On this record, the district court’s summary judgment rulings correctly perceived the difference between conduct that injures competition generally, which is the concern of the antitrust laws, and conduct that may violate other state laws which “provide remedies for various competitive practices thought to be offensive to proper standards of business morality.” NYNEX, 525 U.S. at 137 (quotation omitted). The Brookins failed to present evidence of injury to competition, and their antitrust claim was therefore dismissed. The jury found and remedied a violation of state law arising out of the unfair manner in which IMCA amended and implemented its modified car transmission rule. The judgment of the district court is affirmed.

A true copy. Attest:

CLERK, U. S. COURT OF APPEALS, EIGHTH CIRCUIT.

NOTES

[1] Complications from an automobile accident have prevented Judge Gibson from reviewing this opinion prior to its being filed. The opinion is consistent with Judge Gibson's vote at conference.

[2] The HONORABLE MICHAEL J. MELLOY, United States District Judge for the Northern District of Iowa.

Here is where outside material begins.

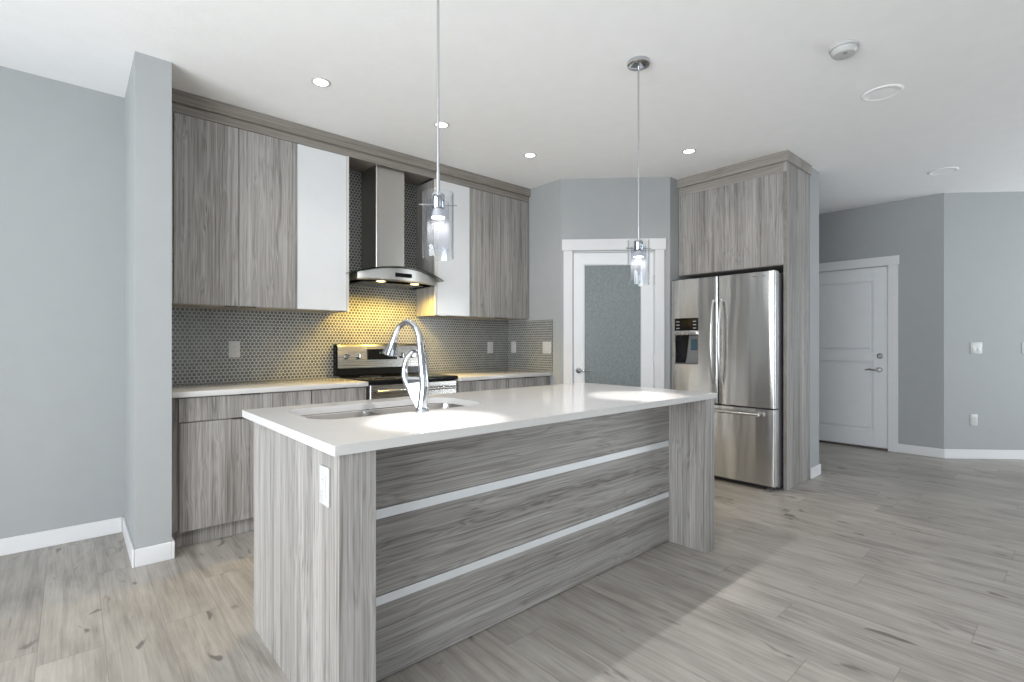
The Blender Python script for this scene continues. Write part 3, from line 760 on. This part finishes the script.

[3] The Brookins do not contend that defendants’ conduct amounted to a per se unlawful group boycott, and properly so. “[P]recedent limits the per se rule in the boycott context to cases involving horizontal agreements among direct competitors.” NYNEX Corp. v. Discon, Inc., 525 U.S. 128, 135 (1998). The Brookins offered evidence that two competing transmission manufacturers, defendant Bushore Racing Enterprises and non-defendant TCI, each complained to IMCA that the Ernie Glide and the Ernie Slide transmissions did not comply with IMCA’s modified car rules. But there is no evidence that Bushore and TCI colluded with each other.